According to the RTI response, no formal grievance redressal mechanism was in place, and no social audits or public hearings had been conducted — conditions which Mawphniang described as enabling unchecked misuse of public resources. He argued that these findings amount to prima facie evidence of offences under the Prevention of Corruption Act, 1988, including misappropriation, falsification of records, and criminal breach of trust. He also emphasised violations of PMKSY-WDC 2.0’s operational guidelines and a fundamental breach of fiduciary duty by the implementing authorities.
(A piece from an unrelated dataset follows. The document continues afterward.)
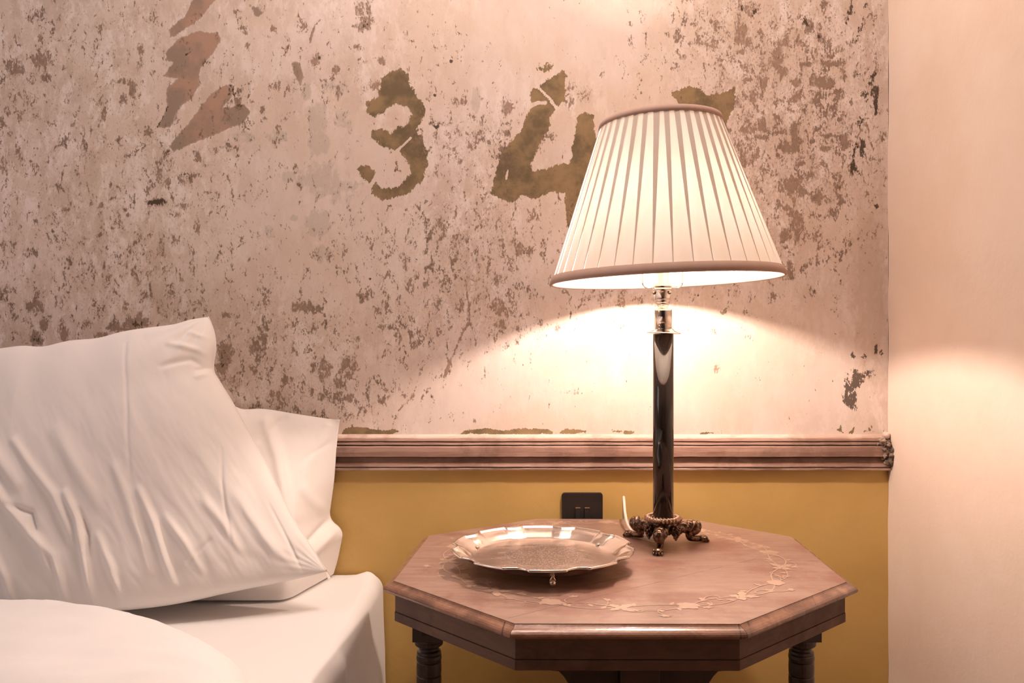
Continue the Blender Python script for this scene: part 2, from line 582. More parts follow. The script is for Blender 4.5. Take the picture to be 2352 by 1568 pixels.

In view of the seriousness of the matter, he called for a forensic audit of all scheme-related financial transactions, on-ground verification of projects and assets, interviews with listed beneficiaries to confirm actual benefit receipt, scrutiny of discrepancies between RTI and headman records, and verification of the existence and activity of all SHGs involved. He further sought disciplinary and criminal action against complicit officials, and the establishment of proper grievance redressal and social audit mechanisms.
“These discrepancies are not isolated mistakes but part of a systematic effort to undermine a flagship national scheme, depriving marginalized communities of their rightful benefits. This demands urgent and decisive action,” Mawphniang stated.